Como casi todo hijo de vecino ando por la vida con el «si yo fuese» en la boca y me imagino cómo arreglaría el mundo en cinco minutos si una servidora gobernase. Pondría patas arriba España, y Dios sabe que se acabaría el negocio de la publicidad institucional de un plumazo. Manipular es tan sencillo como parece, a través de ingentes ingresos en pseudo publicidad del gobierno, se dicta la línea editorial del periódico en cuestión. Es uno de esos fantásticos trucos de magia inventados por los de arriba para tenerte desinformado y controlado legalmente, donde al final tus impuestos van a parar a las manos de Inda, Pedro J, el grupo Prisa y compañía, quienes dependiendo de la cantidad que reciban, omitirán noticias, mentirán en otras, y si se paga bien, directamente se las inventarán. Así de fácil.

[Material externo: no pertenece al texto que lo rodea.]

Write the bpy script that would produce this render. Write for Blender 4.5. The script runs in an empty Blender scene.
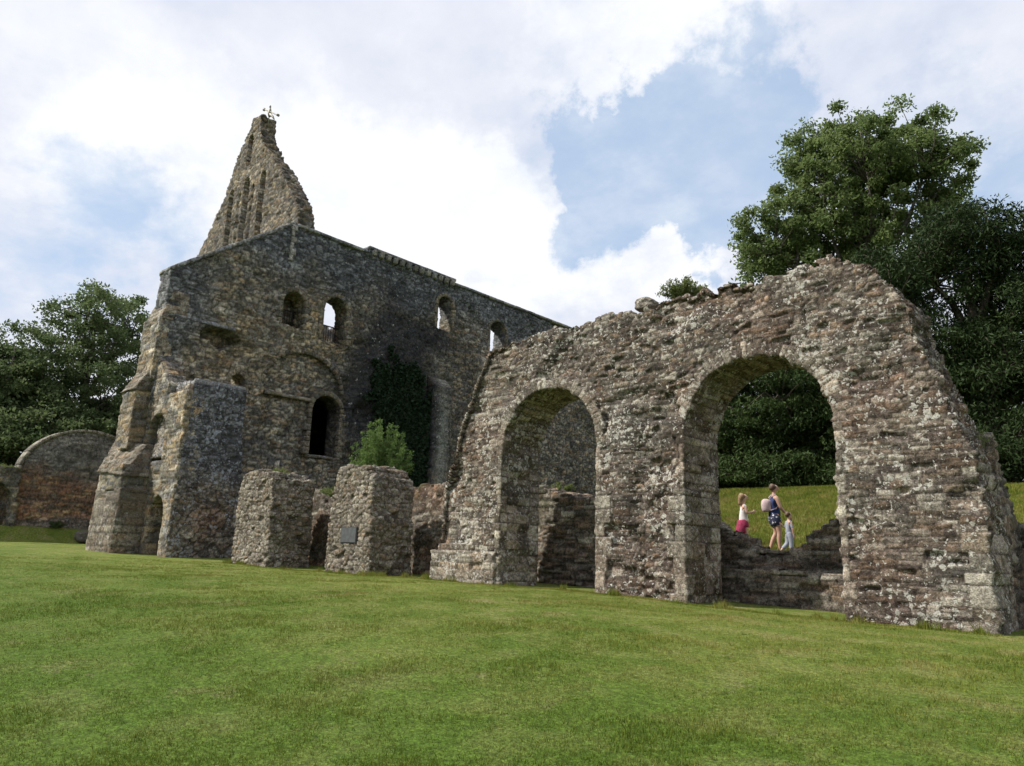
import bpy, bmesh, math, random
import numpy as np
from mathutils import Vector
random.seed(7)
RNG = np.random.default_rng(11)
R = math.radians
scene = bpy.context.scene
col = scene.collection
# world axes: X = east, Y = north, Z = up ; the eye stands at (0,0,1.6)

# ------------------------------------------------------------------ numpy noise
def _h(i, j, k, seed):
    n = (i.astype(np.int64) * 374761393 + j.astype(np.int64) * 668265263 + k.astype(np.int64) * 2147483647 + seed * 974634777) & 0xffffffff
    n = ((n ^ (n >> 13)) * 1274126177) & 0xffffffff
    n = n ^ (n >> 16)
    return (n & 0xffffff) / float(0xffffff)
def vnoise(x, y, z, seed=0):
    x, y, z = np.broadcast_arrays(np.asarray(x, float), np.asarray(y, float), np.asarray(z, float))
    i, j, k = np.floor(x), np.floor(y), np.floor(z)
    fx, fy, fz = x - i, y - j, z - k
    fx, fy, fz = [t * t * (3 - 2 * t) for t in (fx, fy, fz)]
    r = 0
    for a in (0, 1):
        for b in (0, 1):
            for c in (0, 1):
                w = (fx if a else 1 - fx) * (fy if b else 1 - fy) * (fz if c else 1 - fz)
                r = r + w * _h(i + a, j + b, k + c, seed)
    return r
def fbm(x, y, z, seed=0, o=3):
    r, a, t = 0, 1.0, 0
    for q in range(o):
        f = 2.03 ** q
        r = r + a * vnoise(np.asarray(x) * f, np.asarray(y) * f, np.asarray(z) * f, seed + q * 17)
        t += a; a *= .5
    return r / t
def sstep(a, b, x):
    t = np.clip((x - a) / (b - a), 0, 1)
    return t * t * (3 - 2 * t)

# ------------------------------------------------------------------ tagging
def tag(o, label=None, cat=None, group=None, kind=None):
    if label: o['label'] = label
    if cat: o['category'] = cat
    if group: o['group'] = group
    if kind: o['kind'] = kind
    return o
def empty(name, loc, rz=0):
    o = bpy.data.objects.new(name, None); col.objects.link(o)
    o.location = loc; o.rotation_euler = (0, 0, rz); o.empty_display_size = .3
    return o
def link(name, me, mat, parent=None):
    o = bpy.data.objects.new(name, me); col.objects.link(o)
    if mat: me.materials.append(mat)
    if parent:
        o.parent = parent
        bpy_inv = parent_matrix(parent).inverted()
        o.matrix_parent_inverse = bpy_inv
    return o
def parent_matrix(p):
    from mathutils import Matrix, Euler
    m = Matrix.Translation(p.location) @ Euler(p.rotation_euler).to_matrix().to_4x4()
    return m
def np_mesh(name, V, Q, colr=None, smooth=False):
    """V (n,3), Q (m,k) faces of the same size"""
    me = bpy.data.meshes.new(name)
    V = np.ascontiguousarray(V, dtype=np.float32); Q = np.ascontiguousarray(Q, dtype=np.int32)
    m, k = Q.shape
    me.vertices.add(len(V)); me.vertices.foreach_set('co', V.ravel())
    me.loops.add(m * k); me.loops.foreach_set('vertex_index', Q.ravel())
    me.polygons.add(m)
    me.polygons.foreach_set('loop_start', np.arange(0, m * k, k, dtype=np.int32))
    try: me.polygons.foreach_set('loop_total', np.full(m, k, dtype=np.int32))
    except Exception: pass
    if smooth: me.polygons.foreach_set('use_smooth', np.ones(m, dtype=bool))
    me.update(calc_edges=True)
    if colr is not None:
        a = me.color_attributes.new('Col', 'FLOAT_COLOR', 'POINT')
        c = np.ones((len(V), 4), dtype=np.float32); c[:, :3] = colr
        a.data.foreach_set('color', c.ravel())
    return me

# ------------------------------------------------------------------ materials
def new_mat(name):
    m = bpy.data.materials.new(name); m.use_nodes = True
    nt = m.node_tree; nt.nodes.clear()
    out = nt.nodes.new('ShaderNodeOutputMaterial')
    return m, nt, out
class NB:
    def __init__(s, nt): s.nt = nt
    def n(s, t, **k):
        o = s.nt.nodes.new(t)
        for a, b in k.items(): setattr(o, a, b)
        return o
    def l(s, a, b): s.nt.links.new(a, b)
    def noise(s, vec, scale, detail=4, rough=.55):
        o = s.n('ShaderNodeTexNoise'); o.inputs['Scale'].default_value = scale
        o.inputs['Detail'].default_value = detail; o.inputs['Roughness'].default_value = rough
        s.l(vec, o.inputs['Vector']); return o.outputs['Fac']
    def mr(s, v, a, b, c=0., d=1., smooth=True):
        o = s.n('ShaderNodeMapRange')
        if smooth: o.interpolation_type = 'SMOOTHSTEP'
        o.inputs[1].default_value = a; o.inputs[2].default_value = b; o.inputs[3].default_value = c; o.inputs[4].default_value = d
        s.l(v, o.inputs[0]); return o.outputs[0]
    def mth(s, op, a, b=None, c=None):
        o = s.n('ShaderNodeMath', operation=op)
        for i, v in enumerate((a, b, c)):
            if v is None: continue
            if isinstance(v, (int, float)): o.inputs[i].default_value = v
            else: s.l(v, o.inputs[i])
        return o.outputs[0]
    def mix(s, fac, a, b, mode='MIX'):
        o = s.n('ShaderNodeMix', data_type='RGBA', blend_type=mode)
        for idx, v in ((0, fac), (6, a), (7, b)):
            if isinstance(v, (int, float)): o.inputs[idx].default_value = v
            elif isinstance(v, tuple): o.inputs[idx].default_value = (*v, 1) if len(v) == 3 else v
            else: s.l(v, o.inputs[idx])
        return o.outputs[2]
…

El problema ya no son los medios, prostíbulos de la información. El problema es el origen de su financiación, que al fin y al cabo es nuestro bolsillo. Los medios no dejan de ser empresas privadas y están en pleno derecho de venderse a precio de fulana, pero no entiendo en qué momento la sociedad ha aceptado que detrás de las subidas de impuestos una parte se destine a mantener los chiringuitos abiertos de par en par. El Estado bien sabe que están a un soplo de acabar con su cuerpo sobre la lona, que si tuviesen que vivir de suscripciones habrían desaparecido hace tiempo y resulta vergonzoso ver cómo el Gobierno se aprovecha para convertirlos en mera propaganda.

Hubo un tiempo en el que ser periodista significaba algo, eran valorados e incluso admirados. Hoy, decir que trabajas en un periódico es como afirmar orgulloso que eres el que toca el triángulo en las orquestas. El prestigio ganado en el pasado gracias a informar, investigar y contar la verdad ha desaparecido. Las redacciones, trufadas de becarios recién salidos de la carrera, se parecen más a las cocinas del McDonald’s que a los templos de la información que se presuponen. Allí sólo se transcriben, se envasan al vacío y se empaquetan noticias que redactan en la agencia EFE. Cientos de millennials mileuristas reproduciendo lo que el de arriba les manda mientras él y sus amiguetes del gobierno y los sindicatos se reparten la panoja. Los principios, si alguna vez los hubo, desaparecen en el momento en el que si por contar la verdad, lo que te juegas no es llevar el pan a la mesa, es poder lucir el Panamera por la calle.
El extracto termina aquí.